Present each line of the entries below that holds the word "Blender".

Rows from a 3D scene dataset:
▬▬▬▬▬▬

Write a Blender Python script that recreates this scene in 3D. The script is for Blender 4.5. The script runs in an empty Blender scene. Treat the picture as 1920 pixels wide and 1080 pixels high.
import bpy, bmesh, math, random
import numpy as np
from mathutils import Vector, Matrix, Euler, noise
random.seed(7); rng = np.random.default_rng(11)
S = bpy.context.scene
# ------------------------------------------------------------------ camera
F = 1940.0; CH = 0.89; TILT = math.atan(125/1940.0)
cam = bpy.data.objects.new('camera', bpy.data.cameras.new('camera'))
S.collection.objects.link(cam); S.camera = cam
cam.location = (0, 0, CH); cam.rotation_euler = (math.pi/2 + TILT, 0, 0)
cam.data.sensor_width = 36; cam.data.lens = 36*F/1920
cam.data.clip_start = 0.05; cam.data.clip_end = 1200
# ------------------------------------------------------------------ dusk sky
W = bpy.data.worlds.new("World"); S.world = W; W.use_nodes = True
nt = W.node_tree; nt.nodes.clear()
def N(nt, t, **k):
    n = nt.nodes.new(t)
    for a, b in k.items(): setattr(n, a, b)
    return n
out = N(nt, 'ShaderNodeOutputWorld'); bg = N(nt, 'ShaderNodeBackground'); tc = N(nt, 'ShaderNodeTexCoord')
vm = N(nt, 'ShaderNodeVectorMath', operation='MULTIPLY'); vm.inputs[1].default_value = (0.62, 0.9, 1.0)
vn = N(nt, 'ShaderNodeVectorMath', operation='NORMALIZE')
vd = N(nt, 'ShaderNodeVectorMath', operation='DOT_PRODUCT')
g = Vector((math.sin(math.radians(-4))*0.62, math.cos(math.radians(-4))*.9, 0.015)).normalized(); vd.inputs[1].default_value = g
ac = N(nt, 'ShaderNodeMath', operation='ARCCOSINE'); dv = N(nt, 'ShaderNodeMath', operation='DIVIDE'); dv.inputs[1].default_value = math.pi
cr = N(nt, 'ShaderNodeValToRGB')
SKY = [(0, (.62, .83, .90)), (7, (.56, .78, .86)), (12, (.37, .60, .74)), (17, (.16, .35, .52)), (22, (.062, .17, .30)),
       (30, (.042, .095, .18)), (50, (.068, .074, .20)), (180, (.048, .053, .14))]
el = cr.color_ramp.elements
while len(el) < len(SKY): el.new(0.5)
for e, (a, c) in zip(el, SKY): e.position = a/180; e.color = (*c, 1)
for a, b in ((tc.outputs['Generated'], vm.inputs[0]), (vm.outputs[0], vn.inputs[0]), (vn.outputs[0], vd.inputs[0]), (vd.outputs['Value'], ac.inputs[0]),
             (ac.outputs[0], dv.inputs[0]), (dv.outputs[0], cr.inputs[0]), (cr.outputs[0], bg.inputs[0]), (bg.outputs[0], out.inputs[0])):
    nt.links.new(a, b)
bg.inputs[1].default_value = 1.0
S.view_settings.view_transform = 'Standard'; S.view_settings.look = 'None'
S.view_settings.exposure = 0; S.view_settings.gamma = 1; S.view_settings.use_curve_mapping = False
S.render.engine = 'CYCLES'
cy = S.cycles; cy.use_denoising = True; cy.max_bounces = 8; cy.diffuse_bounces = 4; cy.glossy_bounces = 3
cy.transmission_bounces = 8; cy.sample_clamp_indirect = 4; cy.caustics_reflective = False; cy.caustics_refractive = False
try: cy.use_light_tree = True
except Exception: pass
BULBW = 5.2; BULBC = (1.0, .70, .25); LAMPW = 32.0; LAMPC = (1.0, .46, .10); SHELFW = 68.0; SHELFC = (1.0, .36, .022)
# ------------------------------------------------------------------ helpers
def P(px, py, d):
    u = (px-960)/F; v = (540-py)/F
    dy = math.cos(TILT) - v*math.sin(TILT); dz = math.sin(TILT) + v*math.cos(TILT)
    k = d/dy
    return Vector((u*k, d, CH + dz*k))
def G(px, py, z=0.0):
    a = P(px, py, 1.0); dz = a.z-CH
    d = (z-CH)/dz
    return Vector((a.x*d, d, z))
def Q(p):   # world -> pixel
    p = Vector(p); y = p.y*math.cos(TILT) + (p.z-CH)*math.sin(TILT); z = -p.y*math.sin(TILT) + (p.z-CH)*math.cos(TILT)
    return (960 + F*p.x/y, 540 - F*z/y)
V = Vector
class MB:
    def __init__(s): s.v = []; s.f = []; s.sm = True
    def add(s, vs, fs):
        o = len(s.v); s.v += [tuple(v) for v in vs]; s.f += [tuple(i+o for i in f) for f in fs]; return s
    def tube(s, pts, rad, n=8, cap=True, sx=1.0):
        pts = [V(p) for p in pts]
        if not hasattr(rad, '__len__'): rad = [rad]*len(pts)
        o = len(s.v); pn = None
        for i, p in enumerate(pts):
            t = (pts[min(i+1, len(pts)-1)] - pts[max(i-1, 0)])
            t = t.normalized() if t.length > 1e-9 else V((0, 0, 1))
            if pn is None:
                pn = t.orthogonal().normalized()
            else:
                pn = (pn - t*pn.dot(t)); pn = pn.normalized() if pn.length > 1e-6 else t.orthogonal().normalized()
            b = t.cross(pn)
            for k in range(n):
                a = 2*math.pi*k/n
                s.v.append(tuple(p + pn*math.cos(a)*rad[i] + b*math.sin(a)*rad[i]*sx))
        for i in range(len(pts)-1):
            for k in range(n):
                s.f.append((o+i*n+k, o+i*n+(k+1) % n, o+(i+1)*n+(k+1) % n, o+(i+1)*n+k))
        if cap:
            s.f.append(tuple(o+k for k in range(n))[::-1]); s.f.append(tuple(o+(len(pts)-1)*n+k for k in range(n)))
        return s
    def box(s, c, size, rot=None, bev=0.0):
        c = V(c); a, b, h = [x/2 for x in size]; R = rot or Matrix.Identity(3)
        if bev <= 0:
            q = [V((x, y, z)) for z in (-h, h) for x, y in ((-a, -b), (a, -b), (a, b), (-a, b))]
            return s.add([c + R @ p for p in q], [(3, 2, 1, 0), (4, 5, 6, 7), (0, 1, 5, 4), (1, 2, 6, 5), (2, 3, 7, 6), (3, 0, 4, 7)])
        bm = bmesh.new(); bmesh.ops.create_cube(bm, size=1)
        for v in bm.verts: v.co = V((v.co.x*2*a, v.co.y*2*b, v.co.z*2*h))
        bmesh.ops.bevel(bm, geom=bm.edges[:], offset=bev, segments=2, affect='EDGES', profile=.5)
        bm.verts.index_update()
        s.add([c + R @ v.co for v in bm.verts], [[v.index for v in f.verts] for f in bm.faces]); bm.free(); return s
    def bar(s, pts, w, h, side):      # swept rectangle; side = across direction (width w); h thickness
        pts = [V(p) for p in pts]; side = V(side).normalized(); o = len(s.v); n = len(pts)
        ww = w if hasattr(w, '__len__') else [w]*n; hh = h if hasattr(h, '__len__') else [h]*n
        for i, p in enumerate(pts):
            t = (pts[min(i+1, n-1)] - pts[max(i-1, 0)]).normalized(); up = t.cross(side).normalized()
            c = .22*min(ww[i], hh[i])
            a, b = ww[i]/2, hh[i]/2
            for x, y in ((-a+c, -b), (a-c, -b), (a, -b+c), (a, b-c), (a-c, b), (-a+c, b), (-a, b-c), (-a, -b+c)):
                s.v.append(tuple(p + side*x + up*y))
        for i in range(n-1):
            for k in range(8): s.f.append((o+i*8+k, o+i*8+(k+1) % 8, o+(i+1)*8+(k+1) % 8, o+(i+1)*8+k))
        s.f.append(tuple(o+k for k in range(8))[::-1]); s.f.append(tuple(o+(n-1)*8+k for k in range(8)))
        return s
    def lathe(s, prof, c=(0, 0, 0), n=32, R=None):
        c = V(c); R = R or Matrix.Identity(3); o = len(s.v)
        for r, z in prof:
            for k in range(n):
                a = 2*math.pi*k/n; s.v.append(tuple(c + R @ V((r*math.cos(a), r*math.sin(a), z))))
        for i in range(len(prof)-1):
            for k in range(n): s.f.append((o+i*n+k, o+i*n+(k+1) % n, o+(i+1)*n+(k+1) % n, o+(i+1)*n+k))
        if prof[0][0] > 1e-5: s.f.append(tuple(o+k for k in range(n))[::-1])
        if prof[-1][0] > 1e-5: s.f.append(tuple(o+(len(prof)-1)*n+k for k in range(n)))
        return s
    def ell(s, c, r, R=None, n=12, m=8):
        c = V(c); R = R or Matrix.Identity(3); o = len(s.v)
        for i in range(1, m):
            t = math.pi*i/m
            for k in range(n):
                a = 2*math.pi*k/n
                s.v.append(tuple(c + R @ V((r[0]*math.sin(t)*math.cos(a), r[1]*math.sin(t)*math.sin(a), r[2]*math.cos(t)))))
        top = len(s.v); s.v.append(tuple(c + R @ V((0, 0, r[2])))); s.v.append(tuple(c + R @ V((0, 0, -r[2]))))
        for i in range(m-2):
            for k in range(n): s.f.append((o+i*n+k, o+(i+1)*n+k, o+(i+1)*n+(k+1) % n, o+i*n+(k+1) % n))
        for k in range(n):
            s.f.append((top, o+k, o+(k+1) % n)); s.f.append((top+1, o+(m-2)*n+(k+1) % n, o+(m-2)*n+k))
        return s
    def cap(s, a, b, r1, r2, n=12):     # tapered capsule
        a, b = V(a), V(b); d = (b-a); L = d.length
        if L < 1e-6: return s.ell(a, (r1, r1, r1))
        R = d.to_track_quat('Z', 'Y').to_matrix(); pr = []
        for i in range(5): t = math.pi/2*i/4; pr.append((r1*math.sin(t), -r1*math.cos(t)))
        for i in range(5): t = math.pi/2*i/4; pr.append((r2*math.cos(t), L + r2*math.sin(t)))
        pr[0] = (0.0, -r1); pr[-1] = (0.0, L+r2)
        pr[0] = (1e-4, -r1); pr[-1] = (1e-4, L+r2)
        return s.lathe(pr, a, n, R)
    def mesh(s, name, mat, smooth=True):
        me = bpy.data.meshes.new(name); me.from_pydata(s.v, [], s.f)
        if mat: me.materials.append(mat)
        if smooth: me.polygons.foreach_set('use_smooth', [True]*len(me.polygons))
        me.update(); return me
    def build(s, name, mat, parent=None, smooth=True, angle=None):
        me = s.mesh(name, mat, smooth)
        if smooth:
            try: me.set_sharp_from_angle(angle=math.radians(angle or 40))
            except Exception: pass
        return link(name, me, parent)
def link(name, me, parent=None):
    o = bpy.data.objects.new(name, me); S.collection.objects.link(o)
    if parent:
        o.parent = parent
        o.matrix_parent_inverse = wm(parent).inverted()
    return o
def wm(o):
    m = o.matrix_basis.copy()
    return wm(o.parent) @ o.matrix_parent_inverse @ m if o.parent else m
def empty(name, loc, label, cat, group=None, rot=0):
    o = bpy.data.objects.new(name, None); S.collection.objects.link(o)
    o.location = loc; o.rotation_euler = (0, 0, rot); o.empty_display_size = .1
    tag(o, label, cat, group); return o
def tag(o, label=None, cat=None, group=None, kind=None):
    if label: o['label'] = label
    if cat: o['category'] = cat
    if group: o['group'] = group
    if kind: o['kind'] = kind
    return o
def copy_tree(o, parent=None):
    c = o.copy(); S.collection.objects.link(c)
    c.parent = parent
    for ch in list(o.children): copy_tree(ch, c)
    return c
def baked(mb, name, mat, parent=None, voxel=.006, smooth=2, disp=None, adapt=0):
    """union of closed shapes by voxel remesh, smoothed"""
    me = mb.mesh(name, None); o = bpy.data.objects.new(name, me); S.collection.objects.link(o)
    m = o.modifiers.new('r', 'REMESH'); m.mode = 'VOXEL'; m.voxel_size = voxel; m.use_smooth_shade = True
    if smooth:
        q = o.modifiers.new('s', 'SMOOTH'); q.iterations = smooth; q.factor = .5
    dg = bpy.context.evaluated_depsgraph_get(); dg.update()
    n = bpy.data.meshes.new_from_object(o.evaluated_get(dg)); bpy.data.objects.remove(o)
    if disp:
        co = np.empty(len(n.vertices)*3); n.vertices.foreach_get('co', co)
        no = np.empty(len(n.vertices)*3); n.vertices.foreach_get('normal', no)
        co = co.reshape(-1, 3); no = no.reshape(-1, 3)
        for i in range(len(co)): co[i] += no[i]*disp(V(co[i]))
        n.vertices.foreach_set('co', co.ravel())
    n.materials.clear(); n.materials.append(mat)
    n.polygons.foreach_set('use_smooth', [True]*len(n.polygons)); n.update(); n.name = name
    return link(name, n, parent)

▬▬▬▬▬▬

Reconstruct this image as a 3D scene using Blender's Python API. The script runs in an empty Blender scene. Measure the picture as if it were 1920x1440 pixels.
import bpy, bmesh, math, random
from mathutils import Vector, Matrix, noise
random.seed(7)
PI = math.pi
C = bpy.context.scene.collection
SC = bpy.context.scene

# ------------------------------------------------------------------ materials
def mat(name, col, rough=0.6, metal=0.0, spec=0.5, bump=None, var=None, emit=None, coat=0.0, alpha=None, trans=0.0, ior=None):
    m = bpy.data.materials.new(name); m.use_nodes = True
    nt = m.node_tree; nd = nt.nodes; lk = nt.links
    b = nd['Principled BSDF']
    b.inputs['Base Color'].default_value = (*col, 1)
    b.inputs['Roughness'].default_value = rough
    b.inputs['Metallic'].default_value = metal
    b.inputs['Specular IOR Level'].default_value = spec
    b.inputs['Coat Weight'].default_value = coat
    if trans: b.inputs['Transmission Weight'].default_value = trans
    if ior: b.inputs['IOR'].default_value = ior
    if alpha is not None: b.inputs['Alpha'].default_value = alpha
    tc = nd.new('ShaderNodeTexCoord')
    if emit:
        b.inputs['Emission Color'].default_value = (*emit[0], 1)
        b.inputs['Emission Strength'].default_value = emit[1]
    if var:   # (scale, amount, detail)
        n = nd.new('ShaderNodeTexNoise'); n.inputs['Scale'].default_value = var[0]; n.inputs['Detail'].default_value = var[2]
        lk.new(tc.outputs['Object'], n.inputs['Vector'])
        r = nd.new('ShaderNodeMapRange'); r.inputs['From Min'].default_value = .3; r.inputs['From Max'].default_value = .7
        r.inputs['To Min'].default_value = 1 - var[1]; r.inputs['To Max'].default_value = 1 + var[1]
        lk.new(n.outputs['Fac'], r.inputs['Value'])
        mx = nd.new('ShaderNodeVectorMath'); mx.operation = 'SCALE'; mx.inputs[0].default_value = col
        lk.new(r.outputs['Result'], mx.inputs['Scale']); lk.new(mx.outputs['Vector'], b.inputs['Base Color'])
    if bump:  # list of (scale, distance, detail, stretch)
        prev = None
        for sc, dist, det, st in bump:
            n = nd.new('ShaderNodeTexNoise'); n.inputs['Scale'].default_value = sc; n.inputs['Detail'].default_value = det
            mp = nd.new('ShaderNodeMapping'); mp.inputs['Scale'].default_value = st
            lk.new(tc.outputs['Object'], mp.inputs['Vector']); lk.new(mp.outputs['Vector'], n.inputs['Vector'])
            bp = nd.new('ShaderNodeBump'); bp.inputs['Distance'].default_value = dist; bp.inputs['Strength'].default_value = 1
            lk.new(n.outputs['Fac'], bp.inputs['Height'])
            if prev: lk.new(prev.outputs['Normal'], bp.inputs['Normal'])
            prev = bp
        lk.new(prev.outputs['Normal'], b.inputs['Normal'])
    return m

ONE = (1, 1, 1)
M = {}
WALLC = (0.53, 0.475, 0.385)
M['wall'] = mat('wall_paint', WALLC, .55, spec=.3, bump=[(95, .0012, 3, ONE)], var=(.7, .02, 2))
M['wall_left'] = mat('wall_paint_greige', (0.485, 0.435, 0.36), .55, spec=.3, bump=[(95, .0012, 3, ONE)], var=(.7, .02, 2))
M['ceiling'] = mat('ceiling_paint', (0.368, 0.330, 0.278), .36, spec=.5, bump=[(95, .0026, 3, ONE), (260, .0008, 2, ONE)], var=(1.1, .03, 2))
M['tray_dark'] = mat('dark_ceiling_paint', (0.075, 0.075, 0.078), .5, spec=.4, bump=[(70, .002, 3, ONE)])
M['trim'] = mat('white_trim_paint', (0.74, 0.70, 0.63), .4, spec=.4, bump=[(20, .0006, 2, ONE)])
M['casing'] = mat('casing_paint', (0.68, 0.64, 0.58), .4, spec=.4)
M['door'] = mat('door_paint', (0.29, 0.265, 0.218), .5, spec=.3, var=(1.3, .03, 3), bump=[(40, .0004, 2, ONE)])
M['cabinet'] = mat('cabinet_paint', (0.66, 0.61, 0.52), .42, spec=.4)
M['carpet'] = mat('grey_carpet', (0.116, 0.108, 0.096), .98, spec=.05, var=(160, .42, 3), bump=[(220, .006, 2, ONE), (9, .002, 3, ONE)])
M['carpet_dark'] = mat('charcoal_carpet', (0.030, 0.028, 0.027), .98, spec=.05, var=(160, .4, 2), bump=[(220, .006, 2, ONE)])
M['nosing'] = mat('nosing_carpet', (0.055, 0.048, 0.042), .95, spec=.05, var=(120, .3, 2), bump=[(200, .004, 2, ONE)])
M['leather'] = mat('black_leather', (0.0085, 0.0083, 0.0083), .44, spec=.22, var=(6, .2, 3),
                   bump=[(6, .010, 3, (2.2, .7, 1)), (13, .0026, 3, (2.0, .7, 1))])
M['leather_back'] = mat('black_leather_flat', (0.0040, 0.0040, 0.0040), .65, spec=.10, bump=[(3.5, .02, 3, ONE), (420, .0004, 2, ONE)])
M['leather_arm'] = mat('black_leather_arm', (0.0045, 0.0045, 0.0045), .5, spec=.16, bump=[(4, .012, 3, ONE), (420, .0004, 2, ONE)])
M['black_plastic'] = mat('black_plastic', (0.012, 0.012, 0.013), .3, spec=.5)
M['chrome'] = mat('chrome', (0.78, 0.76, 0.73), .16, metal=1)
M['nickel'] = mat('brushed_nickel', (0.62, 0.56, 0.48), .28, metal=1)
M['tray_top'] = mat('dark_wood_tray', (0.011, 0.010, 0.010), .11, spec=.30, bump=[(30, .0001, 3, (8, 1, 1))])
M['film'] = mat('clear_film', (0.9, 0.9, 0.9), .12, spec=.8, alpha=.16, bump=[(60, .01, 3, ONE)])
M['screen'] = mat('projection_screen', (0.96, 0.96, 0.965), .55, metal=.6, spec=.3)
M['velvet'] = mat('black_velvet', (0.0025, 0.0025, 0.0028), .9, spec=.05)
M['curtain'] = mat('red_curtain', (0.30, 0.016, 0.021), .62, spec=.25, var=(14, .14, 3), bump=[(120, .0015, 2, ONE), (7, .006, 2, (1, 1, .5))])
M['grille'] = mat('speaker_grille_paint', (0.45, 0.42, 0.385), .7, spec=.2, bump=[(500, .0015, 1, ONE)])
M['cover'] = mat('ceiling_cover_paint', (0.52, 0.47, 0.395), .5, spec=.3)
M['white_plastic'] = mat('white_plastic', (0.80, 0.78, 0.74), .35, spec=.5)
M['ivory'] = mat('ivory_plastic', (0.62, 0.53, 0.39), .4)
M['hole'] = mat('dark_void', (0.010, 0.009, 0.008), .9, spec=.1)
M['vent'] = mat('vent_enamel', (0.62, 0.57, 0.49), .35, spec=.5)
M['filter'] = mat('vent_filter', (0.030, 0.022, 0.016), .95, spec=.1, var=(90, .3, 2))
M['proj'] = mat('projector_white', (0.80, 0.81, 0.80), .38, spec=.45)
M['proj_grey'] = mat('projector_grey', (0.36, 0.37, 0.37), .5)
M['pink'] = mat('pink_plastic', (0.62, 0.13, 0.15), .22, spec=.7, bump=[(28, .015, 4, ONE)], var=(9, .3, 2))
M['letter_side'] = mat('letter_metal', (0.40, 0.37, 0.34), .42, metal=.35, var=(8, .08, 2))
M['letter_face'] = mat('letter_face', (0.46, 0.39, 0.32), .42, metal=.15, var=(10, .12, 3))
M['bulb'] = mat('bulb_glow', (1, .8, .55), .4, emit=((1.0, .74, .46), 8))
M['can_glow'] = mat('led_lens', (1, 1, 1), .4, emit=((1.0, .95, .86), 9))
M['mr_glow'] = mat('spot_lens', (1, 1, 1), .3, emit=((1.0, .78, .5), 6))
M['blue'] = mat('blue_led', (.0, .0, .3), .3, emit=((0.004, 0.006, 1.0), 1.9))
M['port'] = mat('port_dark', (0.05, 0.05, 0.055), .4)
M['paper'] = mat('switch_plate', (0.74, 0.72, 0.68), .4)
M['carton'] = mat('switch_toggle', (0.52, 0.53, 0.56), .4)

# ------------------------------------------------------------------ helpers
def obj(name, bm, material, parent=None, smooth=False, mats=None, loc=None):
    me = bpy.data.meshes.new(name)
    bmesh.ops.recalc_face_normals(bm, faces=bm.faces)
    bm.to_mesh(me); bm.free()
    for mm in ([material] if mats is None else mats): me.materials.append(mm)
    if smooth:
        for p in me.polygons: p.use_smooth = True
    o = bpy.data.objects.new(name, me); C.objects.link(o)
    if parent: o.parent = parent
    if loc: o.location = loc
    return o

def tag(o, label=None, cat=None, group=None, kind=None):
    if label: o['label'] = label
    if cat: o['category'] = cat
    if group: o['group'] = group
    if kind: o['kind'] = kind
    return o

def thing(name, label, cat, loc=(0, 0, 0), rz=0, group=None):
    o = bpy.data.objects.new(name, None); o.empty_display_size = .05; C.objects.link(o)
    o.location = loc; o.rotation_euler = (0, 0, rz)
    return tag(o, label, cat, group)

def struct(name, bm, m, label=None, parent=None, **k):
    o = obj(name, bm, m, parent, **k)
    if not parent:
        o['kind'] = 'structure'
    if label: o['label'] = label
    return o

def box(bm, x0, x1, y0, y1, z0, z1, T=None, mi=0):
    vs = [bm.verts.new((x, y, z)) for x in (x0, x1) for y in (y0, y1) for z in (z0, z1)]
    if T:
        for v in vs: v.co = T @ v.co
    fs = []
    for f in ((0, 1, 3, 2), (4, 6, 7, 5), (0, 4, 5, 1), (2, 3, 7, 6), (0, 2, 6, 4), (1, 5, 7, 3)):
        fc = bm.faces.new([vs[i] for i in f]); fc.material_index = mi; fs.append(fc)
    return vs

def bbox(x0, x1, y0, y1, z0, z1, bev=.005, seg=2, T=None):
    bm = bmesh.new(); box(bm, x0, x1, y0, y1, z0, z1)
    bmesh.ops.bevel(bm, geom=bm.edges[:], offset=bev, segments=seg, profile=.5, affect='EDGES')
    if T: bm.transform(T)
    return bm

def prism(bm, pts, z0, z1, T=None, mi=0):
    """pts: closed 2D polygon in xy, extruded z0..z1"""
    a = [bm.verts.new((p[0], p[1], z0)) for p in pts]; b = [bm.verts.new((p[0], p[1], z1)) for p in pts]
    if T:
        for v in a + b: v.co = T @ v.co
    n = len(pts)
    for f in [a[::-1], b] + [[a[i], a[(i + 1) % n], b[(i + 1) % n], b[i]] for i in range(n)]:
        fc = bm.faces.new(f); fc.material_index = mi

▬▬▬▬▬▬

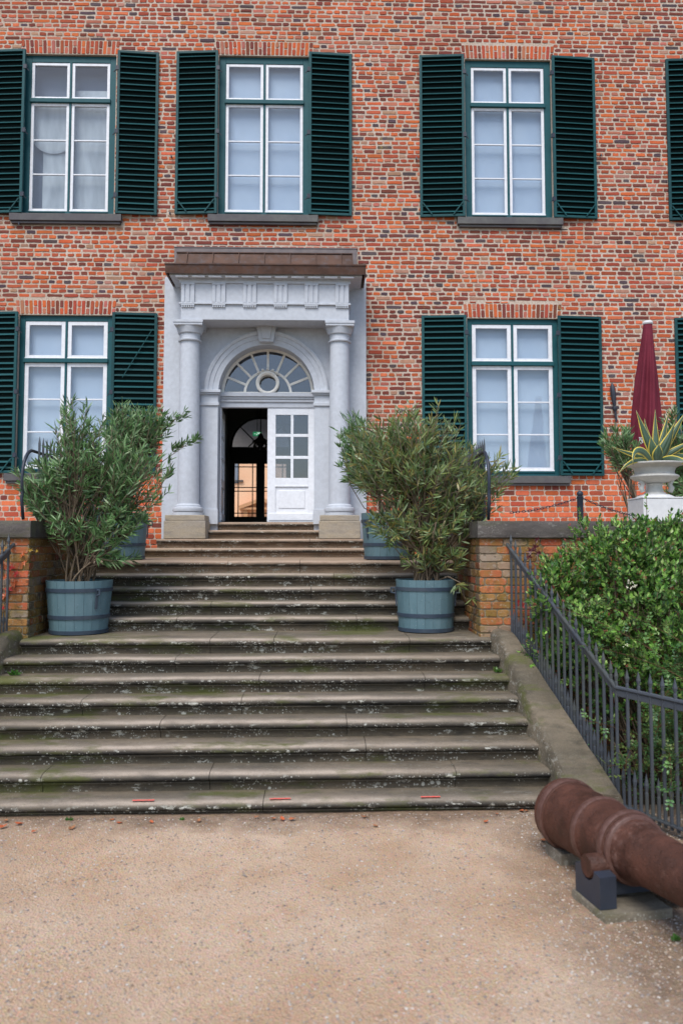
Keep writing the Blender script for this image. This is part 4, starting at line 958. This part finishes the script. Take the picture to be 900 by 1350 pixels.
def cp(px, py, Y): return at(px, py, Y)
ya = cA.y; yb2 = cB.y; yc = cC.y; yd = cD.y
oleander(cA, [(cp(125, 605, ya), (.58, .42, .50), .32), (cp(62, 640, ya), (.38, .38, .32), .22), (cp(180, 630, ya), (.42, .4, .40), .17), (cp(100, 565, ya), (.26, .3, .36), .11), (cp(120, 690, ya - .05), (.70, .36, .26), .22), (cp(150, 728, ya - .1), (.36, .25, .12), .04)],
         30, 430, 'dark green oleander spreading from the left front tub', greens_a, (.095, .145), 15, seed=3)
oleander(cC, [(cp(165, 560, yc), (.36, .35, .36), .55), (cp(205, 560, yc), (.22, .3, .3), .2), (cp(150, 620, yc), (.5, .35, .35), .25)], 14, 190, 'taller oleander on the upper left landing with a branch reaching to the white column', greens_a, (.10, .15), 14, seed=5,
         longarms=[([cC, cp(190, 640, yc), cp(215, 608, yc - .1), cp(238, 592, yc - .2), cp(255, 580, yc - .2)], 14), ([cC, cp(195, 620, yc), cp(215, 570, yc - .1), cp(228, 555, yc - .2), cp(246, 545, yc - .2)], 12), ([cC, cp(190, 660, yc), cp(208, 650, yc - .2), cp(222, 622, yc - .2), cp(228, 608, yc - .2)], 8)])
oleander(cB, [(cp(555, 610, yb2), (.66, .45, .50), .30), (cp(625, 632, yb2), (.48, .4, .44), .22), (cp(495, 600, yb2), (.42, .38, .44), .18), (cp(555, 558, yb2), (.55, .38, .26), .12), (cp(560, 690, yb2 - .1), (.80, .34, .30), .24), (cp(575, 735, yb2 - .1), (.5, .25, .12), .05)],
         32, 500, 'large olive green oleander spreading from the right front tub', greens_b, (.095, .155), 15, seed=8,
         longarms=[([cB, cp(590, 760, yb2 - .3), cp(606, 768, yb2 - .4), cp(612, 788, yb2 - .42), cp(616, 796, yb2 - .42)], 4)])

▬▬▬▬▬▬

TASK SOLUTION:
Write a Blender Python script that recreates this scene in 3D. The script is for Blender 4.5. The script runs in an empty Blender scene. Treat the picture as 1920 pixels wide and 1080 pixels high.
Reconstruct this image as a 3D scene using Blender's Python API. The script runs in an empty Blender scene. Measure the picture as if it were 1920x1440 pixels.
Keep writing the Blender script for this image. This is part 4, starting at line 958. This part finishes the script. Take the picture to be 900 by 1350 pixels.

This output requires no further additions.